The original trailer claimed that Exodus the novel was the biggest seller since Gone With the Wind (another politically problematic production these days), and Otto Preminger was clearly hoping to make “a film for the ages” on the level of David Selznick’s epic. He failed because he simply wasn’t that good a director; though he made a big to-do in the credits that the entire movie was filmed on location in Israel or Cyprus (the latter proved difficult because the Cypriot government was then dealing with an insurgency that wanted to take the country over and align it with Greece, and the Cyprus authorities looked askance at supporting a movie about people rising up against a legitimate government), the film as it stands is interminable. Even the action scenes, which one would have thought would be sure-fire, are boring. The film also fails in a way that’s going to be ironic coming from me; for a while I’ve been lamenting that modern-day color films mostly use dark greens and browns and longing for the days when color films were actually colorful.
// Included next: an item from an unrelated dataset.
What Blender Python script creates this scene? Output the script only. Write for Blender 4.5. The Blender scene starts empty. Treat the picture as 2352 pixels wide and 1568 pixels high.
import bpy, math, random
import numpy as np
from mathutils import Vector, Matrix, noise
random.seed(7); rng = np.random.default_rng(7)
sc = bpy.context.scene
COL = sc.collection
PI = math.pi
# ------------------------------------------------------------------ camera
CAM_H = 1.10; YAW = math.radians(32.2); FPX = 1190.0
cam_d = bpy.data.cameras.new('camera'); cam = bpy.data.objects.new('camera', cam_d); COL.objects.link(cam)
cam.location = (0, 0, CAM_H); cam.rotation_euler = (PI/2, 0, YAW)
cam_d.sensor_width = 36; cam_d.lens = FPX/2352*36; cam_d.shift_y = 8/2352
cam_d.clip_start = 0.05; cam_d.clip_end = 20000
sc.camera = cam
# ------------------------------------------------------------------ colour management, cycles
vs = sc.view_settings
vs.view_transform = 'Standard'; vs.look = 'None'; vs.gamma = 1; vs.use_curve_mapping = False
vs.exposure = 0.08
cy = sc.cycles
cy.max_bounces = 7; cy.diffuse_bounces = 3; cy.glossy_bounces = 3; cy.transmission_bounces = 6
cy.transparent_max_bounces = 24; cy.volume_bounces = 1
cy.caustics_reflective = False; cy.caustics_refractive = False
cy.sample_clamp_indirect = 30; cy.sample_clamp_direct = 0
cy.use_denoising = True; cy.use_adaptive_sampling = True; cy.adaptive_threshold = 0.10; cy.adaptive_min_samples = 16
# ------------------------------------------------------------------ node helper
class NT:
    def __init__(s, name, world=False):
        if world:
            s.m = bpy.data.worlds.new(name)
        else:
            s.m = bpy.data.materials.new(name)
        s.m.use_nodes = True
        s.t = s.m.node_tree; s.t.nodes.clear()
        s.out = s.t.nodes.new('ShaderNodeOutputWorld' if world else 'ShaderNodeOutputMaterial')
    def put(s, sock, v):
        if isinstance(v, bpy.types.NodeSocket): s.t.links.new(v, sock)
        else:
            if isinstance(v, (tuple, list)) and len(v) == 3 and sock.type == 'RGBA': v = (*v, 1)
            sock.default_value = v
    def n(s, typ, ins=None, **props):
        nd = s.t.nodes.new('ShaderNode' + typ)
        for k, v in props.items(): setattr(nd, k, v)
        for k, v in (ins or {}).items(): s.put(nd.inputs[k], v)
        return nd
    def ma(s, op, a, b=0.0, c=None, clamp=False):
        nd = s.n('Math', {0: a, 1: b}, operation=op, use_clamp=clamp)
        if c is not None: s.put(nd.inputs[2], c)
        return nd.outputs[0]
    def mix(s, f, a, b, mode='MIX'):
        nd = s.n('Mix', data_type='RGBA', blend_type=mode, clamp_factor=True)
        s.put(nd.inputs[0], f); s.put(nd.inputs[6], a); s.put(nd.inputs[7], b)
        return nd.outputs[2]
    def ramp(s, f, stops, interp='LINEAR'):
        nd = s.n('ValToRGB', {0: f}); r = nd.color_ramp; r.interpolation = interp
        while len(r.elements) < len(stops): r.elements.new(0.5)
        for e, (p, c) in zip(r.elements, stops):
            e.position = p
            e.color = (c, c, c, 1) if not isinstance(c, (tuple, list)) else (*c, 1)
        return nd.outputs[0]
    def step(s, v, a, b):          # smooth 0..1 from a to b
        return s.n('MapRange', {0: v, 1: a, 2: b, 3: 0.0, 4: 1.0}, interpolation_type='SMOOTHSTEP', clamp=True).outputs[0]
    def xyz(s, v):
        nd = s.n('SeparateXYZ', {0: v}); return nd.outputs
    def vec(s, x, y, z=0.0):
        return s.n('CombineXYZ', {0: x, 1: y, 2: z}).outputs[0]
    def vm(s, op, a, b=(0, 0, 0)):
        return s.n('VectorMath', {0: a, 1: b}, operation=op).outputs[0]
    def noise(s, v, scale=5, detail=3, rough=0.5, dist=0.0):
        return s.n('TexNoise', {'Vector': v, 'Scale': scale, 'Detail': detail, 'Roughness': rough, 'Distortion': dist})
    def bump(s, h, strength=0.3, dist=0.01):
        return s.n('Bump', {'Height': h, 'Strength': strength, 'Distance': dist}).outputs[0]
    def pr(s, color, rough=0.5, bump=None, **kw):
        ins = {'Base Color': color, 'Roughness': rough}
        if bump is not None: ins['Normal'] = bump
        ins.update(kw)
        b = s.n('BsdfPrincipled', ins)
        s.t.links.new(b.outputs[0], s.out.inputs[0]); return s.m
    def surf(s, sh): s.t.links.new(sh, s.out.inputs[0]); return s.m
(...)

Exodus is literally too damned colorful for its own good: Sam Leavitt’s cinematography and the vibrant Technicolor give us luscious picture-postcard visions of the Mediterranean and all that gorgeous desert scenery – and this plays quite against the darkness of the story about people fighting for their lives and their liberties in a revolution against a brutal oppressor (two brutal oppressors, actually: the British and the Arabs).